Hemingway was to American stripped-down prose what he claimed Mark Twain was to the American novel: the father of it. Not even the degenerates of today can deny that he invented the style of clean, lucid prose, to go along with his creation of a virile swagger, one that first drew me to him. His macho bluster is looked down upon in today’s feminized world, but he was as brave as they come, having been seriously wounded at age 18 and come under fire time and again in both world wars and during the Spanish civil conflict.

I first saw him swaggering down Fifth Avenue when home for the holidays from boarding school in 1954. I followed him and to my delight he entered El Borracho, a restaurant off Fifth Avenue that my parents used to regularly take me to. It was nearly empty and he sat at the bar. I approached, introduced myself as a great fan of his, named my prep school, and was offered drinks by him. I had three whiskey sours and got completely soused. The barman hadn’t dared deny him despite me being underage. We discussed “The Snows of Kilimanjaro” and The Sun Also Rises. Then he suddenly asked for the bill, tapped me on the shoulder, and was gone. I walked up Fifth Avenue where I lived, and I remember my mother’s shock at me being drunk at three in the afternoon. She was no fan of America, its familiarities, and its manners. The next day I went to Dunhill Tailors and ordered a brown tweed suit just like the one Papa was wearing. (It was very itchy.) Three days later it was all over. The New York Post exposed my NBF as a total phony. The real Papa was in Venice. To say I was crestfallen would be a gross understatement.
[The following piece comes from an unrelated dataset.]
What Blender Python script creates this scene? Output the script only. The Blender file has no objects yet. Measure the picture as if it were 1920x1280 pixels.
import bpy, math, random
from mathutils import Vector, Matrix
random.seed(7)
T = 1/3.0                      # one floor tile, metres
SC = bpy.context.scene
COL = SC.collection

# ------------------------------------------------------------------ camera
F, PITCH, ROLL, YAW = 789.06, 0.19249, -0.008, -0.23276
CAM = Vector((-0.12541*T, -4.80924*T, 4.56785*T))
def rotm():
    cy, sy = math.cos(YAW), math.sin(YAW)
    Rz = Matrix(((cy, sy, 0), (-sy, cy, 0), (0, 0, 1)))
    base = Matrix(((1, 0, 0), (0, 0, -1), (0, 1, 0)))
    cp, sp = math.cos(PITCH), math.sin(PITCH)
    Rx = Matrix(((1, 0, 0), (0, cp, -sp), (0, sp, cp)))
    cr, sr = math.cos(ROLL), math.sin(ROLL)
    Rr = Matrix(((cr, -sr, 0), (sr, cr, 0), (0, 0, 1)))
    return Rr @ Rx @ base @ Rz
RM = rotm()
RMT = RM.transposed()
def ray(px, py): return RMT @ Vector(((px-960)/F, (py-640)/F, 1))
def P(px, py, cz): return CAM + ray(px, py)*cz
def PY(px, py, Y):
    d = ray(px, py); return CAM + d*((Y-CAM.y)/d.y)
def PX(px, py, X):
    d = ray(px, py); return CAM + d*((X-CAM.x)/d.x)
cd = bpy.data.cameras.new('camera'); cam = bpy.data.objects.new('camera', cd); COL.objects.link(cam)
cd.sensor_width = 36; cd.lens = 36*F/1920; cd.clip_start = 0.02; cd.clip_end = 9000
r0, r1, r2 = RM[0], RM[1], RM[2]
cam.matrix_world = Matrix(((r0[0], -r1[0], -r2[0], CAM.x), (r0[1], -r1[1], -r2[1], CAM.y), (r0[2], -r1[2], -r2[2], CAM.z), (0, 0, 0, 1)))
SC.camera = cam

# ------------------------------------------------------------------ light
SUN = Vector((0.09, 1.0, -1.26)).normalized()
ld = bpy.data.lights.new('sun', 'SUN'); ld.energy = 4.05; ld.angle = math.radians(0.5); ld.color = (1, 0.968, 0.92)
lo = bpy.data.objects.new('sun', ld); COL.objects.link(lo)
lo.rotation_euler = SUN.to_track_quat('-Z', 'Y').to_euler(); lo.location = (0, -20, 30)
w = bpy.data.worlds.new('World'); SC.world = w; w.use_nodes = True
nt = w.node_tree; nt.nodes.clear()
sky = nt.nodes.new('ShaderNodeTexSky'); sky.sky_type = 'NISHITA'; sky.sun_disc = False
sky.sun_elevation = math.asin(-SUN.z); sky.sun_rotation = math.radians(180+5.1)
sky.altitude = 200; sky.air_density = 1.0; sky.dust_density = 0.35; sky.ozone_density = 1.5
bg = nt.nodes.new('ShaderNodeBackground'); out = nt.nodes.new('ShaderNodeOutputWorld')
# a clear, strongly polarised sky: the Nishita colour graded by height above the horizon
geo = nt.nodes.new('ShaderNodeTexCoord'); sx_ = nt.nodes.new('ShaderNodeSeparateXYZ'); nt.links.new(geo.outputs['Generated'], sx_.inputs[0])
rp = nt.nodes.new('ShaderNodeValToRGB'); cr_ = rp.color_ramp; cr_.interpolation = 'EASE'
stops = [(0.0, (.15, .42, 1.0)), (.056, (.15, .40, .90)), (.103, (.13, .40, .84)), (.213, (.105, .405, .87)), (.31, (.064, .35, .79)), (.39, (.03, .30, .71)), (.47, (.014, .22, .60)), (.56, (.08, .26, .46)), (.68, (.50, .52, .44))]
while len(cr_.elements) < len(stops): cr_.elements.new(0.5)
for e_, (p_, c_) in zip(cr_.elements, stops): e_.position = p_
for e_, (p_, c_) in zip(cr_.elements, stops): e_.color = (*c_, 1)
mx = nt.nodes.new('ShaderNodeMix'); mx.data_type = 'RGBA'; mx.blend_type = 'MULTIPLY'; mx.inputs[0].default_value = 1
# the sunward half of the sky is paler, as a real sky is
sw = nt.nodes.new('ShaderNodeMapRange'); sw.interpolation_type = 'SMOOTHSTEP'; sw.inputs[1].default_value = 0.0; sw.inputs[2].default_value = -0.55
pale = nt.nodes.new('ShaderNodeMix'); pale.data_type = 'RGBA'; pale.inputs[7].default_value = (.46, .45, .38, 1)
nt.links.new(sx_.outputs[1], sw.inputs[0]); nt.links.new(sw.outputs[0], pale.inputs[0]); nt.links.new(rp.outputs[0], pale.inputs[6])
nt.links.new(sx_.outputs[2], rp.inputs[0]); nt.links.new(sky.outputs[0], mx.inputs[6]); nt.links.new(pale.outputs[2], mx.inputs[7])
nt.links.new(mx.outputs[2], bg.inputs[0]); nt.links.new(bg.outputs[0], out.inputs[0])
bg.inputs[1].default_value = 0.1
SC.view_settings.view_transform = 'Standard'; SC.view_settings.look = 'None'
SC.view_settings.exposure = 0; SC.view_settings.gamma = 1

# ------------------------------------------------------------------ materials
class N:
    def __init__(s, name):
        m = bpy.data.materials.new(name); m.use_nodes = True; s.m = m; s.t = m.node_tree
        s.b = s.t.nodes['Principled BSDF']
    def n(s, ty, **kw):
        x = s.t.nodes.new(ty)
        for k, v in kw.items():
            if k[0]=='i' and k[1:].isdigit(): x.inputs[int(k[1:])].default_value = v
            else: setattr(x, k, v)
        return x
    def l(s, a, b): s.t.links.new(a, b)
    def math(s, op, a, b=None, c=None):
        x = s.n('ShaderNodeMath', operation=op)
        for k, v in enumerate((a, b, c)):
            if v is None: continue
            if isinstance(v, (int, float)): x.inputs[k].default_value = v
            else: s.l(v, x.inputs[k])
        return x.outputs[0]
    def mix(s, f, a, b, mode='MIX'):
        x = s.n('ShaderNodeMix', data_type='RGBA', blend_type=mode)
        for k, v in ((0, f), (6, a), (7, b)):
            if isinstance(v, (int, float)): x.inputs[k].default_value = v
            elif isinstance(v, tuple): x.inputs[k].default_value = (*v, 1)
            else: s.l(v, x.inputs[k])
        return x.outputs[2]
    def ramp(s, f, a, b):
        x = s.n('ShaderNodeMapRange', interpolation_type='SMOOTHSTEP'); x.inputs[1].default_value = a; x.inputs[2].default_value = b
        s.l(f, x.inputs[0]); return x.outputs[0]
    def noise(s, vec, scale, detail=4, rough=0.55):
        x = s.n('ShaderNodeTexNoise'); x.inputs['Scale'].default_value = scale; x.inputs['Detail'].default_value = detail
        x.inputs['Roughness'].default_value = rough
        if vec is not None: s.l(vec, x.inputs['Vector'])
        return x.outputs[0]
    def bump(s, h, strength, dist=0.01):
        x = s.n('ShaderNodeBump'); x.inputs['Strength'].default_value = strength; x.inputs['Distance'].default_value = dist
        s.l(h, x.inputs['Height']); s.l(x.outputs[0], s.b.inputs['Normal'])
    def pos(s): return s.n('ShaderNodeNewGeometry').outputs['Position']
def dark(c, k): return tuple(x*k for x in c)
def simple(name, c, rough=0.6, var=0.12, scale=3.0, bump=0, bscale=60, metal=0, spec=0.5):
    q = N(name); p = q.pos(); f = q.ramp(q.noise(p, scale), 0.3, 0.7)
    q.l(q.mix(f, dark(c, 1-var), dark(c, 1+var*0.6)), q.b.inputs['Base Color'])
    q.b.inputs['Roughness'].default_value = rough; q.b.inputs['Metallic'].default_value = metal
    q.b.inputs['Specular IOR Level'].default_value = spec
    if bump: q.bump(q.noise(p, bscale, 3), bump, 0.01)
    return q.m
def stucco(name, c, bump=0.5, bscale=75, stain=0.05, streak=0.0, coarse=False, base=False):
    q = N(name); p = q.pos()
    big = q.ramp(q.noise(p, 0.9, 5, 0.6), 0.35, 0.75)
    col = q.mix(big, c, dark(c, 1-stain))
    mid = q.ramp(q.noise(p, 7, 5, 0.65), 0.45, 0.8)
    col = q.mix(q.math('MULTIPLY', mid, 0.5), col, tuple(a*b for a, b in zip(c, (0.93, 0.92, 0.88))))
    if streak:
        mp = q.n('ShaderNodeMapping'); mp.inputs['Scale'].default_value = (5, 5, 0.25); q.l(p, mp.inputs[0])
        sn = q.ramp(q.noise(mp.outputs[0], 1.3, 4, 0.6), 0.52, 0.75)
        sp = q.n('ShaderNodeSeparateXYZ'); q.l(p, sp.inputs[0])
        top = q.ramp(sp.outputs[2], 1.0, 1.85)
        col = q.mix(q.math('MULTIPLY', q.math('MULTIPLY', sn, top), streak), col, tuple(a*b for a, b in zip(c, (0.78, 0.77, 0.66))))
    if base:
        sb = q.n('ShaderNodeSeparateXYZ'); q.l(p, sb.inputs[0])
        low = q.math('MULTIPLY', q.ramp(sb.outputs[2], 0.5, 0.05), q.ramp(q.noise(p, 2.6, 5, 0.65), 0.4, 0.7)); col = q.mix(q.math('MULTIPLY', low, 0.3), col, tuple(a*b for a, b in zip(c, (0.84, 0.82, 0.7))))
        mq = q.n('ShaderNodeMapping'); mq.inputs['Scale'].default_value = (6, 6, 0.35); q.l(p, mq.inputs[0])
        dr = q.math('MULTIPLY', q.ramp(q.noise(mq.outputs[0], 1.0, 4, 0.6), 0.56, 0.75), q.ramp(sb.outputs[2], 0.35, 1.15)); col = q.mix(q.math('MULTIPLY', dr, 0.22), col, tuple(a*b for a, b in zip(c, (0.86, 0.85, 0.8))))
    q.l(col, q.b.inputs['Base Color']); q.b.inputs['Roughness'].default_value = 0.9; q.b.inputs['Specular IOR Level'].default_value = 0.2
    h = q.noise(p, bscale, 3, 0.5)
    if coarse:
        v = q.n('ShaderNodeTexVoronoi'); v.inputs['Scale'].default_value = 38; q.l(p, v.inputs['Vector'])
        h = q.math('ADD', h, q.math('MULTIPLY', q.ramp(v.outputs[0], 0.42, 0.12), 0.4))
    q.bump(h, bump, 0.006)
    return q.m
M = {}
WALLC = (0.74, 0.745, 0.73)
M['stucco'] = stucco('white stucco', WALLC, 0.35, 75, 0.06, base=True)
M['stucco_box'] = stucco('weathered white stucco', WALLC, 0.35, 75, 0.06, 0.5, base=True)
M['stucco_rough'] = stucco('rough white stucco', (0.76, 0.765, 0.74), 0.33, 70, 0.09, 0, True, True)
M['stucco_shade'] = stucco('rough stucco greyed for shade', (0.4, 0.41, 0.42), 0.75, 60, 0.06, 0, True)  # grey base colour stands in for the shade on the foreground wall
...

The new documentary has no gauzy, nostalgic patina tinting the text. But it deftly illustrates to the viewer how literature was and is still shaped by Hemingway’s ideas of clarity and brevity. He stripped away the florid style of, say, Henry James and Edith Wharton, and instilled his macho manliness with the power of his pen. His drumbeat rhythms and lyric beauty of his style turned millions of readers into little Hemingways, copying his style in conversation and in writing. Lastly, it established the enduring myth of the man.